Os grandes mestres da fé podem ser completamente
inesperados. Pense-se em Flannery O’Connor, que muitos têm como um dos nomes
fundamentais da literatura contemporânea, mas que se espantariam que dela se
dissesse o que também é indiscutível: que foi uma das grandes vozes espirituais
do século XX.
Em português estão editados os seus romances e contos, e apenas
um pequeno caderno espiritual intitulado “Diário de Preces”. Faz falta a
publicação dos seus ensaios e do volumoso conjunto de cartas, para termos uma
visão unitária do seu projeto. Esses textos demonstram como e porquê Flannery
explicou de si mesma: “Leio imensa teologia, porque isso torna as minhas
páginas mais audazes”. De facto, ela recenseou, ao longo dos anos, larguíssimas
dezenas de livros de teologia, de Karl Barth a Romano Guardini, de Yves Congar
a Henri Daniélou ou a Maritain, dialogando com o seu pensamento. Definiu-se
sempre como uma “tomista rural”, que precisava de ler Tomás de Aquino todos os
dias vinte minutos antes de ir para a cama. Numa carta de 1955, ela divertia o
seu correspondente imitando desta maneira o estilo da “Summa Theologica”: “Se a
minha mãe viesse ter comigo durante a leitura e pedisse, ‘Apaga a luz. É
tarde’, eu, com o dedo levantado e expressão beatífica, replicaria: ‘A luz
sendo eterna e ilimitada não pode ser apagada. Fecha tu os olhos’”.
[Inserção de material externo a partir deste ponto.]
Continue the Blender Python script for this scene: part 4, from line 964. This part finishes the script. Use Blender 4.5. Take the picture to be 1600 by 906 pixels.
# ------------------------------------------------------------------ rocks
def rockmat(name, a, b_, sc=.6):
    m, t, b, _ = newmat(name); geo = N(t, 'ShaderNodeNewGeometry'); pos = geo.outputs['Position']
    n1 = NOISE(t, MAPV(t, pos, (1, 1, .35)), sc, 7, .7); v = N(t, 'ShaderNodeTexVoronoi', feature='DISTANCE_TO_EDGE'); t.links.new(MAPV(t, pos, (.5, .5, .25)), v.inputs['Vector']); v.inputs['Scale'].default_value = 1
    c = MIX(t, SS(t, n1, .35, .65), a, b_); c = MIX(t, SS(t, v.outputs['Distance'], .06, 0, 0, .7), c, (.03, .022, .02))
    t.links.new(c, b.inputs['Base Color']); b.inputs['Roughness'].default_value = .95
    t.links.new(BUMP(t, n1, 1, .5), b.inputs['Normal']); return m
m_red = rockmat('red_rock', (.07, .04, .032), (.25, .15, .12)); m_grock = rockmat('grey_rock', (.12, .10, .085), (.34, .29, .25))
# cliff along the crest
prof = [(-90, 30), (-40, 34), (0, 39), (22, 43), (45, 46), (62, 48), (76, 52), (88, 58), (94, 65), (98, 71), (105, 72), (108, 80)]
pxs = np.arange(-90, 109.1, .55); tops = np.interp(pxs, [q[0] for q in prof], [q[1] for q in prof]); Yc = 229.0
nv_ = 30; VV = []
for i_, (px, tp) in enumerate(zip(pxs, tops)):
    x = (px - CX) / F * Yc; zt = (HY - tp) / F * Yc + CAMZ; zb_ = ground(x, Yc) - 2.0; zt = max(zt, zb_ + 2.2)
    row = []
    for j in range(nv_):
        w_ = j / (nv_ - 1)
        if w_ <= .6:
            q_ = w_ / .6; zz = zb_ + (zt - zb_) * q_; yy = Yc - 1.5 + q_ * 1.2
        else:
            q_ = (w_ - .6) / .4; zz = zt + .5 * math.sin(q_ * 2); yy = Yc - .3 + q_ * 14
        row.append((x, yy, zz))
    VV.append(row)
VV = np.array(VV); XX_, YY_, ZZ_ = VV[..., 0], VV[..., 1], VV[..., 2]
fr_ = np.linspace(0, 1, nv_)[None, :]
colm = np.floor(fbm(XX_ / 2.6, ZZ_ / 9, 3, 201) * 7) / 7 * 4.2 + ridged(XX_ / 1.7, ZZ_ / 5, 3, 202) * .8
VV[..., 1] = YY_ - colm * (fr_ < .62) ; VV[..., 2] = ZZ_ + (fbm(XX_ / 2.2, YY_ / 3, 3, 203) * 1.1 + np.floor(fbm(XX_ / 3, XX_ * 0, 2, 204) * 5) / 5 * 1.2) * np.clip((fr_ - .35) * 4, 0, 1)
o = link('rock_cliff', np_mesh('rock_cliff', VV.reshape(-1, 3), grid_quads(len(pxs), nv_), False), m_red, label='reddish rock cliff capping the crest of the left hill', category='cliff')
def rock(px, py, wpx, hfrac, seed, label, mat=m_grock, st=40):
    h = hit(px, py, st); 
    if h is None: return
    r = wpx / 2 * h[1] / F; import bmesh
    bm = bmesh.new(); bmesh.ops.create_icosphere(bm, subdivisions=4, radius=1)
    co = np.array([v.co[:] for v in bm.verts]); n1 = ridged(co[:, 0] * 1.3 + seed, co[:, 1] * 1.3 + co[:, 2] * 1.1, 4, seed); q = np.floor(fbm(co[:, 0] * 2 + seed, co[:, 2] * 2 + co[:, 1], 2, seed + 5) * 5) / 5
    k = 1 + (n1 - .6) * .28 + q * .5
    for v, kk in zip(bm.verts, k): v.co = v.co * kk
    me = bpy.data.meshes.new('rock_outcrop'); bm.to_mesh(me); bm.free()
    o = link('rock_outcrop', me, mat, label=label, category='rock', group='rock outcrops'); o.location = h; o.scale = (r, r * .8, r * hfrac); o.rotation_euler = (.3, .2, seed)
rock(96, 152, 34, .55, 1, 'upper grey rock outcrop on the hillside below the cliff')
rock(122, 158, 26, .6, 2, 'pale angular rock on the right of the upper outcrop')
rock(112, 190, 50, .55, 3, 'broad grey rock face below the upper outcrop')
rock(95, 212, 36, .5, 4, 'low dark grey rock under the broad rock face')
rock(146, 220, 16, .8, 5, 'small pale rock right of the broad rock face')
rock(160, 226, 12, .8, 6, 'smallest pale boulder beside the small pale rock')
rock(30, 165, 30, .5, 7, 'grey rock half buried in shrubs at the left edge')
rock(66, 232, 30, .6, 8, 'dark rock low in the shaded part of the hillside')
Mas de beatífica, no sentido trivial, O’Connor tinha
pouco. Propôs-se nada menos do que contrariar a complacência sobre a questão
religiosa viesse ela donde viesse: tanto dos agnósticos, muitas vezes
instalados num pragmatismo facilitador, como o dos crentes que reduzem a fé a
uma asseguração para as suas necessidades. Em grande medida o engenho da sua
narrativa estava dirigido contra os mecanismos de defesa das nossas sociedades
secularizadas em relação a Deus. Quanto a isso, não alimentava ilusões e fazia
gala em tocar escancaradamente o ponto de dor: “A redenção não tem sentido, a
não ser que haja uma razão para ela na vida que vivemos. Ora, durante os
últimos séculos, a nossa cultura secular instalou a convicção de que tal razão
não existe”. Por isso, mediante o choque provocado pela distorção drástica do
grotesco, a literatura de Flannery visa desestabilizar a respeitável audiência
moderna que pensa que Deus está morto. Mas o mesmo se aplica aos crentes. Ela
desdenhava a linguagem piedosa e a obsessão do moralismo causava-lhe verdadeira
repulsa. A uma leitora católica que lhe escreveu manifestando o desagrado pela
falta de elevação dos seus contos macabros, ela respondeu: “Se você tivesse o
coração no sítio certo, os meus contos tê-la-iam elevado”.
Interessava a Flannery O’Connor ampliar a
autoconsciência do leitor, mesmo que fosse preciso dinamitar os lugares comuns
onde este se instala e arrancá-lo violentamente das suas falsas seguranças,
pois só desse modo poderia levá-lo a uma abertura à experiência religiosa. As
suas histórias, que muitos consideravam (e ainda consideram) brutais e duras
abordam a natureza conflitual do encontro com a Graça, em personagens que não
parecem dispostas a acolhê-la. Um dos seus contos mais famosos, “Um homem bom é
difícil de encontrar” — que foi inclusive o relato mais vezes lido pela autora
em apresentações públicas — termina com uma frase emblemática e terrível sobre
a personagem principal: “Teria sido uma boa mulher se estivesse estado lá
alguém em cada minuto da vida dela para a matar”. É cru, claro. Mas só quando
tombam as defesas, a fé irrompe no território inimigo que é o conformismo.